Thursday, August 09, 2007

Google News to Let Subjects of Stories Comment

August 8th, 2007 by Dan Gillmor

UPDATED

From the Google News blog comes news of a new initiative “Perspectives about the news from people in the news.”

We’ll be trying out a mechanism for publishing comments from a special subset of readers: those people or organizations who were actual participants in the story in question. Our long-term vision is that any participant will be able to send in their comments, and we’ll show them next to the articles about the story. Comments will be published in full, without any edits, but marked as “comments” so readers know it’s the individual’s perspective, rather than part of a journalist’s report.

How will this work? How will Google verify that the people commenting on what’s been written about them are actually the people in question? What kind of data-gathering will this lead to on Google’s part?

The fact that Google is trying this is, in one sense, testament to an abject failure on the part of traditional news operations. With the Net, they could have given people the chance to comment in this way — above and beyond the standard comment published as part of a story or a letter to the editor. They didn’t, and left this opening.

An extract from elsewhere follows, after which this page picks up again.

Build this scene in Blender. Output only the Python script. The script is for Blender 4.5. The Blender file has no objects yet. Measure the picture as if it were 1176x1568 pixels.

If Google pulls this off, it will be a huge boost for one company — Google — because people looking for responses to news articles will head to the search site, not just to the site of the original story.

It’s a fascinating initiative, no matter what. And it’s not too late for news organizations to get their acts together and give the people they write about a convenient platform of their own — Dave Winer suggests blogs (”Let the readers sort it out”) — to reply.